In November, I happened to open an e-mail that it was the last day to apply for the Ottawa Fringe Open Doors mentorship program, which was for Ottawa-area people who’ve never produced a show before and who identify themselves as belonging one of these groups:

  • Artist of Colour; 
  • Deaf Artists or Artists with a disability; 
  • Immigrant and Refugee Artist; 
  • Indigenous Artists – First Nations, Metis, Inuit

Two winners would get

  • A dedicated 60-min performance slot in the 2019 Ottawa Fringe Festival;
  • Waived festival fees;
  • 20 hours with a committed professional mentor of your choosing, from January-June, 2019;
  • Free access to all Fringe workshops (Fringe 101, Marketing, Tech, and Media Relations), as well as Fringe Boot Camp (Dramaturgy, Directing, Design), and our  under development workshops series [note: there was no Boot Camp this year. If they run it next year, don’t hesitate to sign up! Gather ye Boot Camps while ye may!]
  • Administrative support and blanket festival marketing

Well, of course I applied.

They randomly picked two names, and mine was the second one.

This made me feel a ton better about making a Fringe show. I wouldn’t just be drop kicked on stage. I would have a mentor.

In fact, they matched me with Eric Coates, the artistic director of the Great Canadian Theatre Company. So that was awesome.

I definitely see a need for this program. At our first producers’ meeting, there was only one other artist of colour attending—the other Open Doors winner.

Plus, when I took acting workshops in Montreal last summer, another (white, male) student had terrible ideas like, “How about if I pretend this other actress and I are on a date, and you be the waitress who doesn’t understand English?”

I shook my head at him and thought, I’m so glad I’m a doctor and I don’t have to choose between pretending that’s actually acceptable, let alone funny, and making my rent this month.

However, this is an even happier ending for me: I can be a doctor who acts AND I can write the show myself to make sure that it’s not run by ignorant schmucks. Or if it is, it’s my own fault.

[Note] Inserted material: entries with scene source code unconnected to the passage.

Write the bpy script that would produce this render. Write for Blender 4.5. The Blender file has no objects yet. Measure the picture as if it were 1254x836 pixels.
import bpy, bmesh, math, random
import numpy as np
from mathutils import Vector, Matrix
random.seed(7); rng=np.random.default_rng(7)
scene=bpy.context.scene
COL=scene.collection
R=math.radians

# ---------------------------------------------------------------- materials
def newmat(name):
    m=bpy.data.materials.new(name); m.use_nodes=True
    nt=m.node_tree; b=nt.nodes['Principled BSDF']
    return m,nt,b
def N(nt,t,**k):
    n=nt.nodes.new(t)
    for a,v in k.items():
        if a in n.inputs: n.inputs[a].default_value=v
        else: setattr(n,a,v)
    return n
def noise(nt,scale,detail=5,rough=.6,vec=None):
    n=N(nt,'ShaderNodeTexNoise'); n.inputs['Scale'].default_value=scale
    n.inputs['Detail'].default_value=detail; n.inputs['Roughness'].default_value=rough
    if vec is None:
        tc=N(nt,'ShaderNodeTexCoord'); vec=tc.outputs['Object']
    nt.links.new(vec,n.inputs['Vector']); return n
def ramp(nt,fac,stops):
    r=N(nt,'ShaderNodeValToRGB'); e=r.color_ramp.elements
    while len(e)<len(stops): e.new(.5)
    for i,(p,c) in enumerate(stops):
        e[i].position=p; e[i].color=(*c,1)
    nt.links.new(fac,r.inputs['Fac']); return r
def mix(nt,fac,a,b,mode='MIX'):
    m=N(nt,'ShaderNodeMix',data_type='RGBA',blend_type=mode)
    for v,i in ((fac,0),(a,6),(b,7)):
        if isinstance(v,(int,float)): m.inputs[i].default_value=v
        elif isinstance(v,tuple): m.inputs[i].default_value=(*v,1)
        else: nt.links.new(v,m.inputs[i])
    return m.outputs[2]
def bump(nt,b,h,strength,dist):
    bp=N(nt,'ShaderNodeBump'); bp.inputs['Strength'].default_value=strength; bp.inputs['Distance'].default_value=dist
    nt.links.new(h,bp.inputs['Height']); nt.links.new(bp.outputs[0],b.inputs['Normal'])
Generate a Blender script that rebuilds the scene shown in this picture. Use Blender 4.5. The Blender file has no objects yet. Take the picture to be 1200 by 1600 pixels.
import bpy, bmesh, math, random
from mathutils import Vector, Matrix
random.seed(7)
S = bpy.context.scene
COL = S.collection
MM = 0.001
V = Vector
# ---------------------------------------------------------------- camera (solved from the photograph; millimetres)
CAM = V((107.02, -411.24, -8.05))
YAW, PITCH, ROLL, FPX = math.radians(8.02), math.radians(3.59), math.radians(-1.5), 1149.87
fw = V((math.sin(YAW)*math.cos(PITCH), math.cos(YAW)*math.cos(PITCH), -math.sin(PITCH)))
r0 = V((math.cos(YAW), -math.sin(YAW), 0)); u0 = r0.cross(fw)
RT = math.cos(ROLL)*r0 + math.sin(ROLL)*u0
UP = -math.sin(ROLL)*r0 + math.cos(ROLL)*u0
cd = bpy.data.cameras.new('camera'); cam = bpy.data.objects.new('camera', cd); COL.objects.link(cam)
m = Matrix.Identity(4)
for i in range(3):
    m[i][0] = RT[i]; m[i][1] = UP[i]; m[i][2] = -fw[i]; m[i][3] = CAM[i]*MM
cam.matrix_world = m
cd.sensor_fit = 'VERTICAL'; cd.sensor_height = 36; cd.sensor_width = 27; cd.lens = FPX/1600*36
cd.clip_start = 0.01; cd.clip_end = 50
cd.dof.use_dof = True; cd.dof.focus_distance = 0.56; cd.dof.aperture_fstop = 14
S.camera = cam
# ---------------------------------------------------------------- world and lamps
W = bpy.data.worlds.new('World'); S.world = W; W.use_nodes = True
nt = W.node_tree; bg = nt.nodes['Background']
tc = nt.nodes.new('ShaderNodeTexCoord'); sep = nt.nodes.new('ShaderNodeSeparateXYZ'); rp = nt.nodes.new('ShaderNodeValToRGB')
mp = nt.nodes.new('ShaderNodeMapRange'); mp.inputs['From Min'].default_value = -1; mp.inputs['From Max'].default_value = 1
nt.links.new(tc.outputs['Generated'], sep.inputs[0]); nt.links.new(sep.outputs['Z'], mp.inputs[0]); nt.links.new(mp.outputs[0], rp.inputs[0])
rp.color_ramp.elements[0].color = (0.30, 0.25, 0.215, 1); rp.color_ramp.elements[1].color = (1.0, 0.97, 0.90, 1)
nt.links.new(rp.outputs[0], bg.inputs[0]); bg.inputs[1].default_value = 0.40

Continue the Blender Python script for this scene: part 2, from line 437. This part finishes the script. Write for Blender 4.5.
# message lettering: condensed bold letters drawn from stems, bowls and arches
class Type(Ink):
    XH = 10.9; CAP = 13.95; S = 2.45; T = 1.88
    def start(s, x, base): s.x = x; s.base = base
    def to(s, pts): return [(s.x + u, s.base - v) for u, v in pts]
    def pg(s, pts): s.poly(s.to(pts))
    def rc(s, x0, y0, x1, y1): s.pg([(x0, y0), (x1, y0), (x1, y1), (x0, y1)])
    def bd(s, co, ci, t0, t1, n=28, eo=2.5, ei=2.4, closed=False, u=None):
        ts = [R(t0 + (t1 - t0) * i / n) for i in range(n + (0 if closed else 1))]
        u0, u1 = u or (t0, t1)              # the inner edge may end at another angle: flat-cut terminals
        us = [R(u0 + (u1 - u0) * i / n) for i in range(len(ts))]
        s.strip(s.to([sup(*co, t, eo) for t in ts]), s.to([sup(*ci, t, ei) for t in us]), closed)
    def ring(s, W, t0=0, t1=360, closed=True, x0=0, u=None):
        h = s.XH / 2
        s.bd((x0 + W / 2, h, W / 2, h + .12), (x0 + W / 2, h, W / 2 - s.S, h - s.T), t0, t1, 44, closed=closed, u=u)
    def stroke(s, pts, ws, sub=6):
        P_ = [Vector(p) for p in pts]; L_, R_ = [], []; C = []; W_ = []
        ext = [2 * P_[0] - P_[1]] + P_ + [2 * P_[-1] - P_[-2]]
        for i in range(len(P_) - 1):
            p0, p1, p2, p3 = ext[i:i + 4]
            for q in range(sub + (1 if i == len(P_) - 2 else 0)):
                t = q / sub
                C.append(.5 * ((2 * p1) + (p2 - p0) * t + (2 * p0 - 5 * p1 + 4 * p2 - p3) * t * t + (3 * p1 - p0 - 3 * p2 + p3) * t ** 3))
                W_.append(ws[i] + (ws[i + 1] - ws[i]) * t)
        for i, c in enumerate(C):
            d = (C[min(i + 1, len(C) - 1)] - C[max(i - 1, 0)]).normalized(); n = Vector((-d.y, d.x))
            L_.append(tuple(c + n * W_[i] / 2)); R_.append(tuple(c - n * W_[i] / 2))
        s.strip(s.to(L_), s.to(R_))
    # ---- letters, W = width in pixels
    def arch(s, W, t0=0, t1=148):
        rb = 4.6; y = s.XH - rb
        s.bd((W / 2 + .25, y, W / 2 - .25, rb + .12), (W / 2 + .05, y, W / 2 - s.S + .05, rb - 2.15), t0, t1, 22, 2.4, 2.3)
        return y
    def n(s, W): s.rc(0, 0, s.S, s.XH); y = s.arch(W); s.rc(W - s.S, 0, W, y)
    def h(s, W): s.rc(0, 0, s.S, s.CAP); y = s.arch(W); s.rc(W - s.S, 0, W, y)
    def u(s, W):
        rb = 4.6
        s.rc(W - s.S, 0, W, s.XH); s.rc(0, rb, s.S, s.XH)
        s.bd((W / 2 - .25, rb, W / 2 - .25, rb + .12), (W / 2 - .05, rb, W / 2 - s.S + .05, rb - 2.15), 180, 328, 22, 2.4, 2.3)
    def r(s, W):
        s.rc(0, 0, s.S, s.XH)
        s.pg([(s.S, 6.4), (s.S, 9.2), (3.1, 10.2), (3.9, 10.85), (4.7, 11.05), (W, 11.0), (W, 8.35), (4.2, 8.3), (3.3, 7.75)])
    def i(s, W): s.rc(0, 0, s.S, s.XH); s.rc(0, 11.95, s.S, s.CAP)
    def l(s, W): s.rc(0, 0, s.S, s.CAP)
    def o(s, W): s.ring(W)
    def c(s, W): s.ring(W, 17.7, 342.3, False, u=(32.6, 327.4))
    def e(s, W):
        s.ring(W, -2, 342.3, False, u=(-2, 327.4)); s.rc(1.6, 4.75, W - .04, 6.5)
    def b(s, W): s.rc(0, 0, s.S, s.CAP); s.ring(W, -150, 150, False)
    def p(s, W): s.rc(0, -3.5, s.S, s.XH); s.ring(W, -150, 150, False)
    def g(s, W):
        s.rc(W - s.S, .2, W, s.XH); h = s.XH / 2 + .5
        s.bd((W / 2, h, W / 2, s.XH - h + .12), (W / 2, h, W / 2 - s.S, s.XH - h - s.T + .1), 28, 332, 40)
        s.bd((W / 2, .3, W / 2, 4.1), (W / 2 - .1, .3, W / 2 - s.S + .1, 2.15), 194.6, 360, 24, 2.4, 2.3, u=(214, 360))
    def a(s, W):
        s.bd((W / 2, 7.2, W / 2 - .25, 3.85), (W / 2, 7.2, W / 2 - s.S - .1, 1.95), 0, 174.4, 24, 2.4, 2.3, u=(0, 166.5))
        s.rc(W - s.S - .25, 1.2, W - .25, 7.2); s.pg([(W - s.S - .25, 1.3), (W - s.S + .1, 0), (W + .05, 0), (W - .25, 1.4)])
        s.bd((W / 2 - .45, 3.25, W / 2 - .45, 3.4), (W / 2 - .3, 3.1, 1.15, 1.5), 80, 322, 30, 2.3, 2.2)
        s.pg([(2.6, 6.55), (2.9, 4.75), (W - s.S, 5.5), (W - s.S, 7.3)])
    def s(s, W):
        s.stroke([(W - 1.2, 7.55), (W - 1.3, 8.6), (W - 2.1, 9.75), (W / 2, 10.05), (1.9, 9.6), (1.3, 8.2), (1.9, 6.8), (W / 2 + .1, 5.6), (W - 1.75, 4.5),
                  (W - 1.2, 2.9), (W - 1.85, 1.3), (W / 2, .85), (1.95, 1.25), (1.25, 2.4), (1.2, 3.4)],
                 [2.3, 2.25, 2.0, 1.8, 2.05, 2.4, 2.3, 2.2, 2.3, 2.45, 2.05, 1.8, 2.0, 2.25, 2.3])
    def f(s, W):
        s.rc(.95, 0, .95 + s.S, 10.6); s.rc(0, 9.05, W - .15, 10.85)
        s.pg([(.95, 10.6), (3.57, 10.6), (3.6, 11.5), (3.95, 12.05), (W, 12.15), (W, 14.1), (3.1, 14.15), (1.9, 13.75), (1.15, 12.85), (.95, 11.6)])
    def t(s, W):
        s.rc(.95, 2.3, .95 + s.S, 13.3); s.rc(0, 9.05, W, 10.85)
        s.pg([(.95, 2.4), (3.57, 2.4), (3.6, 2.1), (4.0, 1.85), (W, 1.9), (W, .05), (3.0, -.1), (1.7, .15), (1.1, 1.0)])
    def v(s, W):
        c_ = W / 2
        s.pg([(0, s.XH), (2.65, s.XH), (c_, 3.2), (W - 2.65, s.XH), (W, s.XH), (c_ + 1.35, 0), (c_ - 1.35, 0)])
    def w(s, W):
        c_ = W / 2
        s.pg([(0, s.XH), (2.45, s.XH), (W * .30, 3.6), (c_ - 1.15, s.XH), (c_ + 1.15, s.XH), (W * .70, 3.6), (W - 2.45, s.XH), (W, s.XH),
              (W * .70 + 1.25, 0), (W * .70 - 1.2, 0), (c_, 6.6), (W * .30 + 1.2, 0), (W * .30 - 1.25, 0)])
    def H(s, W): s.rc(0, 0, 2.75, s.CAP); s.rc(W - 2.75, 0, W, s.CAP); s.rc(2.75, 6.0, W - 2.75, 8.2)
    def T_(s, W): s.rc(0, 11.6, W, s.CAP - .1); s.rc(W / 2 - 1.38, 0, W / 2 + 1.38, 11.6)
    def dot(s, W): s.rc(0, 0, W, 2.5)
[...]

So why can’t I “just” be a doctor?

A US customs agent asked me the same question. I replied, “Why would I be one thing when I could be many things? I contain multitudes.”

I don’t know if he got the Walt Whitman reference, but he let me into the country.

Plus there’s the one Ralph Waldo Emerson quote I have quoted to myself since I was sixteen: do what you are afraid to do.

I’m not usually afraid in the ER. Edgy, worried, yes. Some cases are so hard, I’m knocking down the doors of other specialists for help. But afraid? Not commonly.

Throwing myself on stage, with hundreds of eyes—or worse, no eyes—trained on me? I’ll be tachycardic.